The top-3 reasons driving dissatisfaction with direct supervisors
How often have you heard the phrase “you don’t quit your job, you quit your boss?” Well, in the Finance & Insurance industry, it seems like people sure are looking to quit their bosses.
When we asked employees to rate the performance of their supervisors, less than 50% reported being truly satisfied with the caliber of their manager.
The question, of course, is why? What factors lead to general dissatisfaction with direct supervisors? Employees offered candid responses to their ratings, resulting in three clear factors rising to the top:
1) Poor communication style
2) Doesn’t allocate time to their employees and teams
3) Doesn’t allocate time to their employees’ personal development
What skills do you want your managers and leaders to have? When promoting from within, take that question to heart and assess candidates on the variety of characteristics that make supervisors truly effective:
- Ability to be a mentor: As future managers, you’ll want any prospect to have the ability to lead their team. Consider moments where an individual has mentored others or perhaps helped fellow colleagues learn a new tool or program. All of these are examples of an individual open to becoming the guide that younger employees expect.
- Ability to handle conflict with grace: Working across functional teams, geographies, and seniority levels can be tough. An individual that manages such situations with ease is likely someone that can also handle the additional stresses of managing a team.
- Ability to communicate well: Employees want clear goals and expectations, and senior leaders want a clear understanding of the challenges facing their business. Seek out individuals that are able to connect with colleagues effectively and openly.
- Ability to get the job done: While this should go without saying, favoritism has no place in the workplace. No matter how much an employee is liked, it is critical that they are ready, willing, and able to work hard and meet their objectives.
2. Assess If Existing Managers Are Meeting Employee Needs
How good are your leaders at managing others? Do you know? Do you even have a way of finding out? If you aren’t using employee engagement surveys to gauge employee satisfaction with supervisors, it’s time to start.

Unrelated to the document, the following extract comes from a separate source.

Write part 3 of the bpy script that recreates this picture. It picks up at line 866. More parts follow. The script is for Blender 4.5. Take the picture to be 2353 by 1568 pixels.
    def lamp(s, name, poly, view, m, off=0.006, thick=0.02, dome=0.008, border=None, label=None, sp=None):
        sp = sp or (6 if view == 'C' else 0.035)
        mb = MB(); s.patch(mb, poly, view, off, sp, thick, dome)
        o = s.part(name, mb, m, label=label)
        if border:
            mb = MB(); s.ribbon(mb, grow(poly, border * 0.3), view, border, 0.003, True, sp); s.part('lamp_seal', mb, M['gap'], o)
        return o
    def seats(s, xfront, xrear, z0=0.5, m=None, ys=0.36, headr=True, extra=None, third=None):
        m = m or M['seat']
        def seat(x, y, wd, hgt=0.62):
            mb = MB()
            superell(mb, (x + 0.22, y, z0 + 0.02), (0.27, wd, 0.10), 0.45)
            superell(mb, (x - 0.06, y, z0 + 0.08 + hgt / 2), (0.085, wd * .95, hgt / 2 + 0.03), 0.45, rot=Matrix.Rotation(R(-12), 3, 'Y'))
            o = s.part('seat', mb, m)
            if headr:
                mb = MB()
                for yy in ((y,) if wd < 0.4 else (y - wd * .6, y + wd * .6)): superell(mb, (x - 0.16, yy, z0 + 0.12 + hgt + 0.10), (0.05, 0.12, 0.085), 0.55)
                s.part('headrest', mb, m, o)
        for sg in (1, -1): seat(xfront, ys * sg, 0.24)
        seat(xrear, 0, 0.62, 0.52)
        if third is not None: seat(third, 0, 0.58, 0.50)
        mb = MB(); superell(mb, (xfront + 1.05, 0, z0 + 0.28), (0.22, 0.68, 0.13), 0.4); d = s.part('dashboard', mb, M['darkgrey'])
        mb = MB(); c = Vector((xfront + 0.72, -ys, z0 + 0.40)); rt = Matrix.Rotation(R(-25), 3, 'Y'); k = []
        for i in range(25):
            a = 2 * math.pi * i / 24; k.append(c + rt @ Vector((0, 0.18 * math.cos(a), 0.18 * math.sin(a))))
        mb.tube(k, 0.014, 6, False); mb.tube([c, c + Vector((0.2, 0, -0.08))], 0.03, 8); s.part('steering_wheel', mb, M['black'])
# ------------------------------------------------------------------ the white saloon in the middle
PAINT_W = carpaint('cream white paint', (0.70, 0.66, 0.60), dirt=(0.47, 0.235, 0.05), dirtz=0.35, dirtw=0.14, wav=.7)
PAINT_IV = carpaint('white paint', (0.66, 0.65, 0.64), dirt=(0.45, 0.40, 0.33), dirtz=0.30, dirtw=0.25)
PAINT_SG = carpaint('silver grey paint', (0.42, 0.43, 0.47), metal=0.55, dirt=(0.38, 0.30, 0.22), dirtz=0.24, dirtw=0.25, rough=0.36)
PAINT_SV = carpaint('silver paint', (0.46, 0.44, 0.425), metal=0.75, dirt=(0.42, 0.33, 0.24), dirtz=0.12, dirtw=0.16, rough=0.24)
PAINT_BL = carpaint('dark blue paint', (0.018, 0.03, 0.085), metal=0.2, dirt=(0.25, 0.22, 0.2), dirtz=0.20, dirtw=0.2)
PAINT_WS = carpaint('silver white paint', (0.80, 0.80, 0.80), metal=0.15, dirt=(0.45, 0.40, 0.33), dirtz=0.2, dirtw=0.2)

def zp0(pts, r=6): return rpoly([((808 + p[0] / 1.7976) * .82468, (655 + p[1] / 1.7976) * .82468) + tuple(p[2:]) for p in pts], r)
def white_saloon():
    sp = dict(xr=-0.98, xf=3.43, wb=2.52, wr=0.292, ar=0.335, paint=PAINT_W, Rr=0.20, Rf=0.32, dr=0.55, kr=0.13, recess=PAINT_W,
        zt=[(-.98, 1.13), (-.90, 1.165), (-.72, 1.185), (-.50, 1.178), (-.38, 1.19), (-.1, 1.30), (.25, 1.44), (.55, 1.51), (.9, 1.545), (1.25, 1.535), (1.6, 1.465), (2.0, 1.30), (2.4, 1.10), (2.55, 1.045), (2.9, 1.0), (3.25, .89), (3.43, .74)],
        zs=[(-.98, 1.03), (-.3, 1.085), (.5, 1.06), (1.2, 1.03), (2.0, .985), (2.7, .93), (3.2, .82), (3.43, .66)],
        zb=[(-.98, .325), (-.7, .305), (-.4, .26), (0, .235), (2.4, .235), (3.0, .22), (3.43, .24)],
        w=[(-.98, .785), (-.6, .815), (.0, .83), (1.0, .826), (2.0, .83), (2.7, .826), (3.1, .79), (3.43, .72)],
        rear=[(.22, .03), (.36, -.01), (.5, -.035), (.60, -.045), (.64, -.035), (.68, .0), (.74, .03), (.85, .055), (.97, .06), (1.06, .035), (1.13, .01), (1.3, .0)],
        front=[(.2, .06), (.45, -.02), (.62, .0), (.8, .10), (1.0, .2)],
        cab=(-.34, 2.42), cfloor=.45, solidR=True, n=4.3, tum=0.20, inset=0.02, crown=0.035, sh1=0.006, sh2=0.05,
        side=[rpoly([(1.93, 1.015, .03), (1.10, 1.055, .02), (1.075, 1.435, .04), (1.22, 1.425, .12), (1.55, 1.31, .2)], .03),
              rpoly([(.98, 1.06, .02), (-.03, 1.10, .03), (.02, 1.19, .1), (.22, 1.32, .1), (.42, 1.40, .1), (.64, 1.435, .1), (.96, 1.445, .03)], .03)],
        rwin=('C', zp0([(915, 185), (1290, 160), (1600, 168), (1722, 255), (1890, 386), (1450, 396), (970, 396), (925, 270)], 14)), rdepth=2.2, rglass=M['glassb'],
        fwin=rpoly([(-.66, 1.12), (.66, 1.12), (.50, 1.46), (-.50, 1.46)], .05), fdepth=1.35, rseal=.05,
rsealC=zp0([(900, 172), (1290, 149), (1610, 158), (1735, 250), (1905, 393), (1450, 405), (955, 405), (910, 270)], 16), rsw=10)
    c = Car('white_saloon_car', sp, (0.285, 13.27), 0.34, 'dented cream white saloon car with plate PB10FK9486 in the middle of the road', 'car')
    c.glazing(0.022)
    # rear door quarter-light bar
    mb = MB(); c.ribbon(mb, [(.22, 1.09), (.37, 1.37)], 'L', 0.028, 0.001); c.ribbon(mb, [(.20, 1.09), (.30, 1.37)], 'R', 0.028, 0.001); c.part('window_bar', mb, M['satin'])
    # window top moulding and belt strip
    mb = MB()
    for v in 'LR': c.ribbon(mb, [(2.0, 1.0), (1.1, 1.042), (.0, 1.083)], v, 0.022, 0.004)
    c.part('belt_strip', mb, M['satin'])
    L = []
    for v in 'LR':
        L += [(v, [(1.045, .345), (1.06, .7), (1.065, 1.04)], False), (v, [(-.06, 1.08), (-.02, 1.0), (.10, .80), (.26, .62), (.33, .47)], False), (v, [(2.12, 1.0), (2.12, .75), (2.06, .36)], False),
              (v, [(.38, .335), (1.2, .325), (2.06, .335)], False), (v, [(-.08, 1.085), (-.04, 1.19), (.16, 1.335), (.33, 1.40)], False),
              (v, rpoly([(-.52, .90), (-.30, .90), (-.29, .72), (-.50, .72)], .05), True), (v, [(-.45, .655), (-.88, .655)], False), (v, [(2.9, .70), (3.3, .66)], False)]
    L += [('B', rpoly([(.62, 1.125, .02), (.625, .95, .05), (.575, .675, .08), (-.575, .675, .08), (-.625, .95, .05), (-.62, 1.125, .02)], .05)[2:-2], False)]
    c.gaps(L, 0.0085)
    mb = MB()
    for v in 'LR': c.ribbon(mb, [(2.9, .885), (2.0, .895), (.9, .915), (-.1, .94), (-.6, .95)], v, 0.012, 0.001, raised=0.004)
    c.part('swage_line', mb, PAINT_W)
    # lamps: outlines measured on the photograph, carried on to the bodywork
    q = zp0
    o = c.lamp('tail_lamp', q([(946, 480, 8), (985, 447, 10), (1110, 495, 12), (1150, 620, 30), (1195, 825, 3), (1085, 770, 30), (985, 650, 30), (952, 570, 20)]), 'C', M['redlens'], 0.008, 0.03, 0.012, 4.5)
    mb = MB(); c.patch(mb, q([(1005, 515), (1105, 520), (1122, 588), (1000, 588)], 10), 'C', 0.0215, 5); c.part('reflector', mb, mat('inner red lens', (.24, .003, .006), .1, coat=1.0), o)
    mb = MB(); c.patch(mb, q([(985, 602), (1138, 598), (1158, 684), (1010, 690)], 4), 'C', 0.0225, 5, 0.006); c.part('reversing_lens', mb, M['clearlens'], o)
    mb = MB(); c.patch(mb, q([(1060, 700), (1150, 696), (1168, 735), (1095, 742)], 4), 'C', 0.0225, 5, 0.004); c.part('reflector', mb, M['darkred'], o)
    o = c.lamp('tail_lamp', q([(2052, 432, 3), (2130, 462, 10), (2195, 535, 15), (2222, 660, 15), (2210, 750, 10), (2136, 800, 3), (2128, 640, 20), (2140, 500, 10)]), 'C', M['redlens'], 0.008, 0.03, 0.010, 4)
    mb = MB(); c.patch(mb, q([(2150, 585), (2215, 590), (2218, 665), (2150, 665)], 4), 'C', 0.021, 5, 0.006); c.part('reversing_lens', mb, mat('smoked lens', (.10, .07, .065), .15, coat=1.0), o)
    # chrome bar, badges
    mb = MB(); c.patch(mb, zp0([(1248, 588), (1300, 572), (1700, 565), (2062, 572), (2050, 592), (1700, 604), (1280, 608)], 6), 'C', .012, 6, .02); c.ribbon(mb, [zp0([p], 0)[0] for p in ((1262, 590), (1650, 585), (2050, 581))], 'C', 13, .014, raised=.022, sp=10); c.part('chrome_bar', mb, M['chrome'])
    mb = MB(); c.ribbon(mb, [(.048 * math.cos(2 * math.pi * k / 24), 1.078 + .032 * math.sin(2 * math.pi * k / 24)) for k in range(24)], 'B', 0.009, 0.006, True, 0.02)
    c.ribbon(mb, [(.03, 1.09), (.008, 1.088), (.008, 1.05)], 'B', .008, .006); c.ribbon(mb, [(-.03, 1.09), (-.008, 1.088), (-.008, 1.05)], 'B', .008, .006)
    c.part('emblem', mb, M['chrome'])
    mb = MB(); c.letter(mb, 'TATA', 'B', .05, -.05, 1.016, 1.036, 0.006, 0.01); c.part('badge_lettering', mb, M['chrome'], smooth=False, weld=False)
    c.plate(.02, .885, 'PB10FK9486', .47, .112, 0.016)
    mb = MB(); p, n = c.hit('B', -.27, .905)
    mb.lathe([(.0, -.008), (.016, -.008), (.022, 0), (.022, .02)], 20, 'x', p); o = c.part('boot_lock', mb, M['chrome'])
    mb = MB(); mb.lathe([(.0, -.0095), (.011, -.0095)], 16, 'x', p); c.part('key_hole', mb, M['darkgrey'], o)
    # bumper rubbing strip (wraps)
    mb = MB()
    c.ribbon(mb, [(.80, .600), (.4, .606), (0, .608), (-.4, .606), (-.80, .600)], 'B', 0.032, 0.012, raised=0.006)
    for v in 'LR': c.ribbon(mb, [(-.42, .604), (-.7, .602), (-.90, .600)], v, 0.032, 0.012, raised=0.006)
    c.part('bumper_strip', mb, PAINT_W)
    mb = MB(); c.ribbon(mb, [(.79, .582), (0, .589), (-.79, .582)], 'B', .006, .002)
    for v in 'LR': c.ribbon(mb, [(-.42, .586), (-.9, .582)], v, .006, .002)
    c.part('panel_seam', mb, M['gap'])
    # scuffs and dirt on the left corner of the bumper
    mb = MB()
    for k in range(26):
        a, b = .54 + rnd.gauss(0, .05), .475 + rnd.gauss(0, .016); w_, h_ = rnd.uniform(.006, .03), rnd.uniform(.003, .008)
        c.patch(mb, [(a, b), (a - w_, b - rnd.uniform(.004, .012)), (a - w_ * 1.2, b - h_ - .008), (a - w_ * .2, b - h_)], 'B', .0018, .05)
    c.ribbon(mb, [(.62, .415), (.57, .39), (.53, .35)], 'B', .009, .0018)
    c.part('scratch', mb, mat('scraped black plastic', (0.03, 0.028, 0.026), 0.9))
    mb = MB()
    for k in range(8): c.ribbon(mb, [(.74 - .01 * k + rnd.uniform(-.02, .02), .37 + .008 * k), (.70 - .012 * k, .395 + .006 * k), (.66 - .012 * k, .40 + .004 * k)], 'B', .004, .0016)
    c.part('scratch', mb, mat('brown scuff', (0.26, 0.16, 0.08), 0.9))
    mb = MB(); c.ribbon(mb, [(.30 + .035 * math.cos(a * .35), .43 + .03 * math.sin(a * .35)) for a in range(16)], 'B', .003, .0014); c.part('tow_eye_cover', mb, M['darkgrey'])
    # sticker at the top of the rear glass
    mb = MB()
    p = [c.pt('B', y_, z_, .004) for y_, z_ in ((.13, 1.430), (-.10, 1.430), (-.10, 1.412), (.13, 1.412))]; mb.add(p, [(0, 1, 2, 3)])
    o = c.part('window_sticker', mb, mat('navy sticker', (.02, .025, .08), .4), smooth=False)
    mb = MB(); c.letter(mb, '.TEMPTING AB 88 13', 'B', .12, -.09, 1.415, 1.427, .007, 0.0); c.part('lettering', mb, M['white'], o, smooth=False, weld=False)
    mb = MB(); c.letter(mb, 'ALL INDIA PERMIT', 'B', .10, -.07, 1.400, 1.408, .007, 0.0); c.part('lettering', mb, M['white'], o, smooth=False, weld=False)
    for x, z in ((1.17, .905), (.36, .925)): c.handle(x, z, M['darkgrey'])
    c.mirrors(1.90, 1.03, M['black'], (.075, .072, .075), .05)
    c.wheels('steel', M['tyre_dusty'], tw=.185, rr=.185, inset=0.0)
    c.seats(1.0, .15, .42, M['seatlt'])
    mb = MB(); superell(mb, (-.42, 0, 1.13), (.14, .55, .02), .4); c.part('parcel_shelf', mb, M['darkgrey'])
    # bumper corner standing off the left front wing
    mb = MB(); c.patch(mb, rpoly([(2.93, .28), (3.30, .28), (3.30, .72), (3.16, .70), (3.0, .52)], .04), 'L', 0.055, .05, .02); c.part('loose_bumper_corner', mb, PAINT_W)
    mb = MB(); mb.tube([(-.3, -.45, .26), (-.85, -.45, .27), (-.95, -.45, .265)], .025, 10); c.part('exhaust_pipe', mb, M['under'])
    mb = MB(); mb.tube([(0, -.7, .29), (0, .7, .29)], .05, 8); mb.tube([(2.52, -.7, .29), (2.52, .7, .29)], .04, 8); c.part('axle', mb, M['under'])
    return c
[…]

Consider some of these questions found in TINYpulse. With easy scale or yes/no questions, you can quickly assess at a glance how your managers are performing.
TINYPULSE QUESTIONS TO ASSESS MANAGERIAL STRENGTHS
• “On a scale of 1 to 10, how would you rate the performance of your direct supervisor?” You’ll want a topline view of managers and their general performance. You can always probe deeper with subsequent questions, but setting a general benchmark lets you know what to optimize against.
• “Has a supervisor given you any recognition in the past two weeks?” As we already discussed, workplace recognition and appreciation are crucial for employee satisfaction. Managers that fail to understand this will fail their employees overall.
• “Do you feel comfortable providing upward feedback to your supervisor?” Healthy relationships require back-andforth conversations, and the manager-subordinate one is no exception. You’ll want to gauge how comfortable employees really are with their supervisors.
• “Do you feel that your manager has clearly defined your roles and responsibilities and how they contribute to the success of the organization?” Workplace satisfaction also comes from meeting and achieving objectives. If managers fail to set clear goals for their employees, their team will never know what to work towards.
Just keep in mind, negative scores don’t mean it’s time to fire people. Rather, they can serve as a foundation to know where issues exist and where additional attention is needed to improve workplace interactions.